You should have known it. Now there is nothing you or Upwork or anyone can do, but the client can't use the article because they did not pay for it.

This was your mistake. When you work hourly contracts, use the tracker.

Before you do anything, learn the basics of how it works.

 


Irina M wrote:

So if during the contract a client manages to click "cancel" before a freelancer marks some hours passed, the client may not pay?


If you use the tracker, nothing like that can happen and you get paid for all the time you worked, because the tracker proves your work. Manual time does not protect you, but at least it is automatically billed and charged. 

 

If you neither track nor log your time because you did not spend 5 minutes to work out how contracts work, you don't get paid.

 

Hi Martina,

It was as I describe. I wrote on the same day for Upwork support, and the next day as well, trying to find help. I was so upset and desperate, especially because I had been working almost all the time and did a great job that I had been proud of.

 

What else could I add for the more clear picture?


Irina M wrote:

What else could I add for the more clear picture?


Did you use the tracker to track your time or did you add time manually to your work diary?

 


Irina M wrote:

I was finishing the article. 

The next day, 2:44 PM (14 hours had passed),

What was my fault?

Did you use the Upwork tracker to track your time? (That's how hourly contracts are paid) - If yes, you get paid automatically.

If not, that was your mistake.

Hi Petra,

Thank you for your answer.

I am not an engineer, I am a writer. If I concentrate at work I forget many things.

I have lost my earnings and had a serious moral trauma because I didn't suspect that I was working for a crook.

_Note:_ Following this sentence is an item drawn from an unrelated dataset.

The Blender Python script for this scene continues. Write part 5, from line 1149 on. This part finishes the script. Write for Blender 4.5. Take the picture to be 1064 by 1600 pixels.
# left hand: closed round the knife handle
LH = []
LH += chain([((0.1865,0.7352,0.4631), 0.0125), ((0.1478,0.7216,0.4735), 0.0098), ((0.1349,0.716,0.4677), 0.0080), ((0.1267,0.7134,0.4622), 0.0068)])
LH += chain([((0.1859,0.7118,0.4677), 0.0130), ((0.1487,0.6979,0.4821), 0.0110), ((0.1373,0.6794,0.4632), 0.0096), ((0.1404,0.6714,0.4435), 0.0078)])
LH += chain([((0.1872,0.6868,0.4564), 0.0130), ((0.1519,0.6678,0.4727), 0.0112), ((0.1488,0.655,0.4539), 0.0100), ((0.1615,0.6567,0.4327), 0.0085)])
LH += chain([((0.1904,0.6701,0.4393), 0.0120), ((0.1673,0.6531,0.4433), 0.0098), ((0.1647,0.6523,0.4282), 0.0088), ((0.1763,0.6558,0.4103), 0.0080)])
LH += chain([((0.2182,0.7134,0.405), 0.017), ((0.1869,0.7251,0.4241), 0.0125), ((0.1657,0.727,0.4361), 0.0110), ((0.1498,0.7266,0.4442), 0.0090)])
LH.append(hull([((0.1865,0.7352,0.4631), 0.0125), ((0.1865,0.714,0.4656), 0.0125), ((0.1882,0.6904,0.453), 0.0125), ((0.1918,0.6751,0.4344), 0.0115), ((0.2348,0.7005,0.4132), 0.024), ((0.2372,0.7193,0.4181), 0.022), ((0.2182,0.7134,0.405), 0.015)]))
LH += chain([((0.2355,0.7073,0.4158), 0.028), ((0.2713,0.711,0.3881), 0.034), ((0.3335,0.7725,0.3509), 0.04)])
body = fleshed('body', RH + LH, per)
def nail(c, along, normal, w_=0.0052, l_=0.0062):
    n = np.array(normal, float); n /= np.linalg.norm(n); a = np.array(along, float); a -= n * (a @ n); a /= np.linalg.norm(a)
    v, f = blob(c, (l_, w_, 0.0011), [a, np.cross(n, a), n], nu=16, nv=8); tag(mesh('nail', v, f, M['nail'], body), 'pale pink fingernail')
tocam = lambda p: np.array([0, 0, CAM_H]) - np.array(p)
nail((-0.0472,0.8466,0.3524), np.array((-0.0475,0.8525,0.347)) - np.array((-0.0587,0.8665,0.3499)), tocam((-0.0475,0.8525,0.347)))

And now I have a question if the politics of Upwork is balanced and fair, what should be done to aware freelancers against this client?  

 


Irina M wrote:

Hi Petra,

Thank you for your answer.

I am not an engineer, I am a writer. If I concentrate at work I forget many things.

I have lost my earnings and had a serious moral trauma because I didn't suspect that I was working for a crook.

And now I have a question if the politics of Upwork is balanced and fair, what should be done to aware freelancers against this client?  

 


You don't have to be an engineer, you just have to learn how both fixed price contracts, with and without milestones, and hourly contracts work.
You've learned it, for hourly contracts, the worst way.
Before continuing, read all the information to be sure in the next contract.

As you have been told, the client cannot use the article you wrote, so you can use it for your portfolio, I think (if itsn't correct, someone will correct me).


Irina M wrote:

I am not an engineer, I am a writer.


That is a very poor excuse. You are first and foremost a business. As a business you must understand how to run your business on a platform.

 


Irina M wrote:

I have lost my earnings and had a serious moral trauma because I didn't suspect that I was working for a crook.


You didn't really work for a crock. You used Upwork wrong.

 


Irina M wrote:

And now I have a question if the politics of Upwork is balanced and fair, what should be done to aware freelancers against this client?  

 


The client didn't violate any terms of service. This was entirely on you. 

 

Maybe your example can serve to make other freelancers aware that they must think and inform themselves before jumping head first into something they don't know or understand.


Irina M wrote:

Hi Petra,

Thank you for your answer.

I am not an engineer, I am a writer. If I concentrate at work I forget many things.

I have lost my earnings and had a serious moral trauma because I didn't suspect that I was working for a crook.

And now I have a question if the politics of Upwork is balanced and fair, what should be done to aware freelancers against this client?  

 


Yes, the client took advantage of your inexperience and unwillingness to educate yourself how upwork works, that is definitely not nice. They could have allowed you to input manual hours, and pay those, but chose not to do that.

Now put on your big girl pants, read and learn, and forget about this unpleasant experience, which could have been easily avoided, but you know that now.